The couple met when Freundlich directed Moore in his 1997 directorial debut, The Myth of Fingerprints. They have two children together, Liv and Caleb.

“Because I live with her, we’re both very influenced by each others takes on art and life and artists, and existential philosophy. So that influenced me in writing the film. But I was more interested in seeing what she was going to do with something that was further away from who she was.

“And also, I felt like I could swing wildly and that she would find a way to infuse it with reality. . . It’s like having a great athlete who you give a challenge to.”

Part of the beauty of his After the Wedding, and something that I suggest makes it feel of the moment, is that it is a non-judgemental film about people trying to overcome judgement, and really listen to each other — something that people appear to be finding increasingly difficult to do as divisions in politics and society grow wider, and social media fragments into echo chambers.

“I’m fascinated by this topic,” says Freundlich, “and how we listen to one another and how we can really hear one another without having to feel like one is the winner and one is the loser. I mean it really is tough.

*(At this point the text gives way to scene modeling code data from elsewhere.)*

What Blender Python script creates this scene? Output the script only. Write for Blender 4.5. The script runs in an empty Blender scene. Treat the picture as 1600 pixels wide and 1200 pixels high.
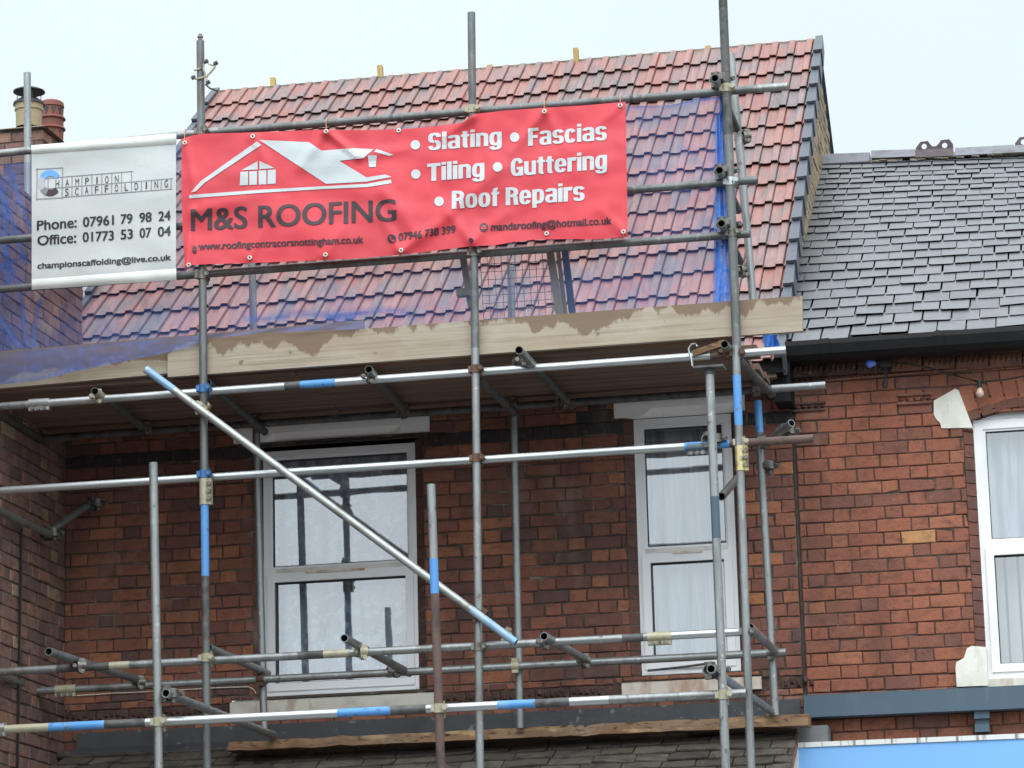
import bpy, bmesh, math, random
from math import radians, sin, cos, pi
from mathutils import Vector, Matrix, noise as mnoise

SC = bpy.context.scene
COL = SC.collection
RNG = random.Random(7)

# ---------------------------------------------------------------- camera
FPX, DIST = 4885.4, 20.4
YAW, PITCH, ROLL = radians(10.817), radians(12.7175), radians(-1.44)
fw = Vector((-sin(YAW) * cos(PITCH), cos(YAW) * cos(PITCH), sin(PITCH)))
rt = Vector((cos(YAW), sin(YAW), 0))
dn = fw.cross(rt)
c_, s_ = cos(ROLL), sin(ROLL)
rt, dn = c_ * rt - s_ * dn, s_ * rt + c_ * dn
CAM = -DIST * fw
CAM.z = 1.6
cam_data = bpy.data.cameras.new('camera')
cam = bpy.data.objects.new('camera', cam_data)
COL.objects.link(cam)
cam.matrix_world = Matrix(((rt.x, -dn.x, -fw.x, CAM.x), (rt.y, -dn.y, -fw.y, CAM.y), (rt.z, -dn.z, -fw.z, CAM.z), (0, 0, 0, 1)))
cam_data.sensor_width = 36
cam_data.lens = 36 * FPX / 1600
cam_data.clip_end = 2000
SC.camera = cam
# ---------------------------------------------------------------- sky, sun, exposure
SUN_EL, SUN_AZ = radians(38), radians(165)
world = bpy.data.worlds.new('World')
SC.world = world
world.use_nodes = True
wn, wl = world.node_tree.nodes, world.node_tree.links
wn.clear()
sky = wn.new('ShaderNodeTexSky')
sky.sky_type = 'NISHITA'
sky.sun_disc = False
sky.sun_elevation = SUN_EL
sky.sun_rotation = SUN_AZ
tc = wn.new('ShaderNodeTexCoord')
sep = wn.new('ShaderNodeSeparateXYZ')
wl.new(tc.outputs['Generated'], sep.inputs[0])
mr = wn.new('ShaderNodeMapRange')
mr.interpolation_type = 'SMOOTHSTEP'
mr.inputs['From Min'].default_value = 0.36
mr.inputs['From Max'].default_value = 0.95
wl.new(sep.outputs['Z'], mr.inputs['Value'])
cl = wn.new('ShaderNodeMix'); cl.data_type = 'RGBA'
cl.inputs['A'].default_value = (9.0, 10.2, 10.7, 1)      # pale cloud near the roofs
cl.inputs['B'].default_value = (25, 26, 27, 1)         # brighter cloud overhead
wl.new(mr.outputs[0], cl.inputs['Factor'])
nz = wn.new('ShaderNodeTexNoise'); nz.inputs['Scale'].default_value = 2.2; nz.inputs['Detail'].default_value = 3
wl.new(tc.outputs['Generated'], nz.inputs['Vector'])
nr = wn.new('ShaderNodeMapRange')
nr.inputs['From Min'].default_value = 0.3; nr.inputs['From Max'].default_value = 0.7
nr.inputs['To Min'].default_value = 0.95; nr.inputs['To Max'].default_value = 1.04
wl.new(nz.outputs['Fac'], nr.inputs['Value'])
vm = wn.new('ShaderNodeVectorMath'); vm.operation = 'SCALE'
wl.new(cl.outputs['Result'], vm.inputs[0]); wl.new(nr.outputs[0], vm.inputs['Scale'])
mx = wn.new('ShaderNodeMix'); mx.data_type = 'RGBA'
mx.inputs['Factor'].default_value = 0.06
bk = wn.new('ShaderNodeMapRange'); bk.interpolation_type = 'SMOOTHSTEP'   # sky boosted behind the viewer, fill added for the shaded house front
bk.inputs['From Min'].default_value = .1; bk.inputs['From Max'].default_value = -.8
bk.inputs['To Min'].default_value = 1.0; bk.inputs['To Max'].default_value = 1.95
wl.new(sep.outputs['Y'], bk.inputs['Value'])
v2 = wn.new('ShaderNodeVectorMath'); v2.operation = 'SCALE'
wl.new(vm.outputs[0], v2.inputs[0]); wl.new(bk.outputs[0], v2.inputs['Scale'])
wl.new(v2.outputs[0], mx.inputs['A']); wl.new(sky.outputs[0], mx.inputs['B'])
bg = wn.new('ShaderNodeBackground'); bg.inputs['Strength'].default_value = 0.1
wl.new(mx.outputs['Result'], bg.inputs['Color'])
wo = wn.new('ShaderNodeOutputWorld'); wl.new(bg.outputs[0], wo.inputs[0])
sun_d = bpy.data.lights.new('sun', 'SUN')
sun_d.energy = .75; sun_d.angle = radians(30); sun_d.color = (1, .97, .93)
sun = bpy.data.objects.new('sun', sun_d); COL.objects.link(sun)
sdir = Vector((sin(SUN_AZ) * cos(SUN_EL), cos(SUN_AZ) * cos(SUN_EL), sin(SUN_EL)))
sun.rotation_euler = (-sdir).to_track_quat('-Z', 'Y').to_euler()
sun.location = (0, -10, 20)
SC.view_settings.view_transform = 'Standard'
SC.view_settings.look = 'None'
SC.view_settings.gamma = 1
SC.view_settings.exposure = 0.0

# ---------------------------------------------------------------- measuring: photo pixel -> point in a plane of the place
def ray(x, y):
    return ((x - 800) * rt + (y - 600) * dn + FPX * fw).normalized()
def at(x, y, Y):
    r = ray(x, y); return CAM + r * ((Y - CAM.y) / r.y)
def atx(x, y, X):
    r = ray(x, y); return CAM + r * ((X - CAM.x) / r.x)
def onplane(x, y, P, n):
    r = ray(x, y); return CAM + r * ((P - CAM).dot(n) / r.dot(n))
YA, YB, YC = -0.45, -1.68, -2.80      # inner, outer and foremost rows of scaffold standards
XL, XS = -3.05, 1.81                  # ends of the scaffolded house front (front face at Y = 0)

# ---------------------------------------------------------------- materials
def mat(name, base=None, rough=.7, metal=0, layers=(), bump=None, spec=.5, alpha=None, bump2=None):
    """base None takes the mesh's Col attribute; layers: (scale, stretch, colour, lo, hi, amount)"""
    m = bpy.data.materials.new(name); m.use_nodes = True
    n, l = m.node_tree.nodes, m.node_tree.links
    b = n['Principled BSDF']
    t = n.new('ShaderNodeTexCoord')
    if base is None:
        a = n.new('ShaderNodeAttribute'); a.attribute_name = 'Col'; cur = a.outputs['Color']
    else:
        a = n.new('ShaderNodeRGB'); a.outputs[0].default_value = (*base, 1); cur = a.outputs[0]
    for k, (sc, st, col, lo, hi, amt) in enumerate(layers):
        mp = n.new('ShaderNodeMapping'); mp.inputs['Scale'].default_value = st
        mp.inputs['Location'].default_value = (k * 3.7, k * 1.3, k * 5.1)
        l.new(t.outputs['Object'], mp.inputs[0])
        z = n.new('ShaderNodeTexNoise'); z.inputs['Scale'].default_value = sc; z.inputs['Detail'].default_value = 6
        l.new(mp.outputs[0], z.inputs['Vector'])
        r = n.new('ShaderNodeMapRange'); r.inputs['From Min'].default_value = lo; r.inputs['From Max'].default_value = hi
        r.inputs['To Max'].default_value = amt
        l.new(z.outputs['Fac'], r.inputs['Value'])
        x = n.new('ShaderNodeMix'); x.data_type = 'RGBA'
        l.new(r.outputs[0], x.inputs['Factor']); l.new(cur, x.inputs['A']); x.inputs['B'].default_value = (*col, 1)
        cur = x.outputs['Result']
    l.new(cur, b.inputs['Base Color'])
    b.inputs['Roughness'].default_value = rough
    b.inputs['Metallic'].default_value = metal
    b.inputs['Specular IOR Level'].default_value = spec
    prev = None
    for bb in (bump, bump2):
        if bb:
            z = n.new('ShaderNodeTexNoise'); z.inputs['Scale'].default_value = bb[0]; z.inputs['Detail'].default_value = 5
            l.new(t.outputs['Object'], z.inputs['Vector'])
            bn = n.new('ShaderNodeBump'); bn.inputs['Strength'].default_value = bb[1]; bn.inputs['Distance'].default_value = bb[2]
            l.new(z.outputs['Fac'], bn.inputs['Height'])
            if prev: l.new(prev, bn.inputs['Normal'])
            prev = bn.outputs[0]
    if prev: l.new(prev, b.inputs['Normal'])
    return m

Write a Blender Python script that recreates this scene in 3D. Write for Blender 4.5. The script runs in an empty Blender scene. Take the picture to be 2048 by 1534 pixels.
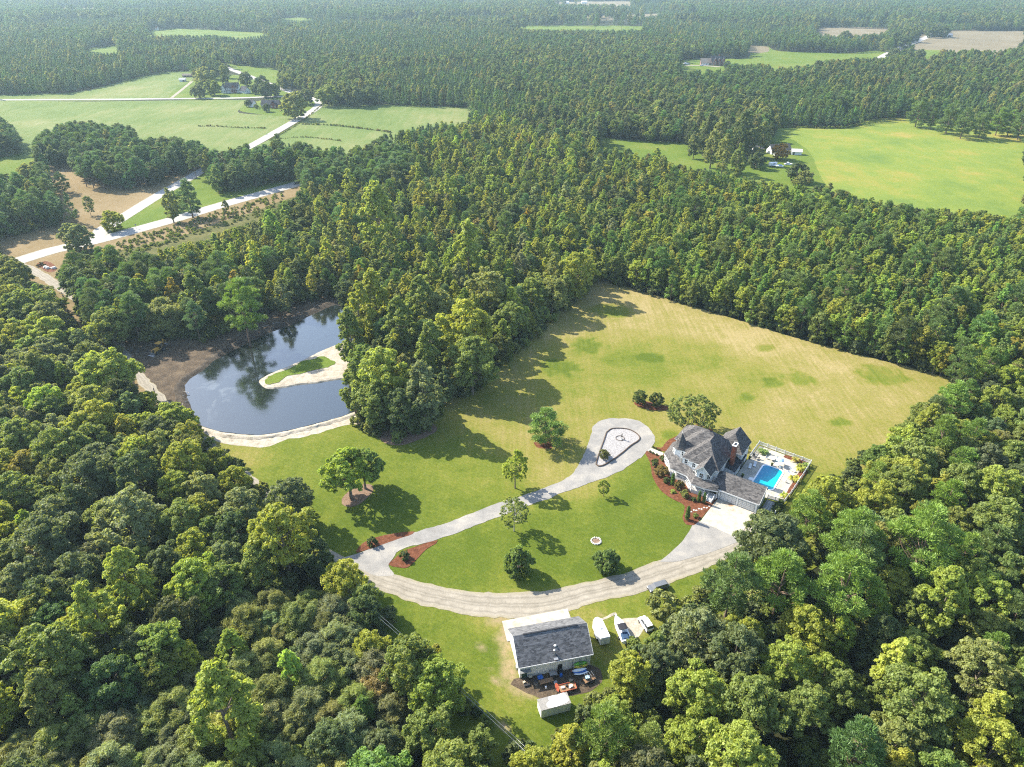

“Obviously [the film] doesn’t speak to anything political, really,” he continues, “but it can feel modern partly because it is about people being forced to listen to the reality of someone else’s perspective and figure out a way to live with that.”

His childhood exposure to two religions, Judaism and Quaker, may have informed his interest here. The former came through his father and, mainly, his grandmother — a Pole who’d arrived in America with her four sisters as a young girl.

“It was a piece of my life but it wasn’t the most important piece of my life. But I felt something important around it. I felt held by it.”

His family didn’t attend synagogue, “but we’d fast and we’d go break the fast with my grandmother,” Freundlich recalls.

“What I got from it was a feeling of community and closeness, and that was really through her and some of her friends.

“She would speak some Yiddish around me and I felt very warm about it. But what I loved most was it didn’t feel at all punitive. And what I got from it was tradition and the beginning of an understanding of the spirituality of religion. So I felt like I got the best of it.”

Brooklyn, where his grandmother settled and his father was born, has been the site of numerous antisemitic attacks recently, and Freundlich is concerned about the rising Jew-hate in America. He doesn’t see antisemitism as a stand-alone issue, though, but as part of a bigger lack of compassion and tolerance that has “permeated all of our lives, the political landscape, everywhere, but certainly the UK and the US,” and is “embodied in all kinds of racism.”

Antisemitism is one form of that, he says, “and being half-Jewish, and someone who has a connection to that community, it’s personal.”

Although he doesn’t put all the blame on Trump — “I kind of believe that this was here before our current leadership” — he thinks “it’s now been given permission to be normalised and it’s like we’ve dug up the worst of society.

“But I’m an optimist, and I believe that bringing this into the light gives us an opportunity to ferret it out on a deeper level than we have done. It’s just a matter of how we deal with this stuff, and I’m not sure.”

He pauses for moment, and all I hear is the rush of NYC.

“I’m ultimately a non-violent human being,” he says, having gathered his thoughts, “so I don’t believe, necessarily, that you can meet violence with violence and be effective.

“But when one needs to protect themselves and their communities, I think we need to be really active in protesting and pointing out what’s wrong.”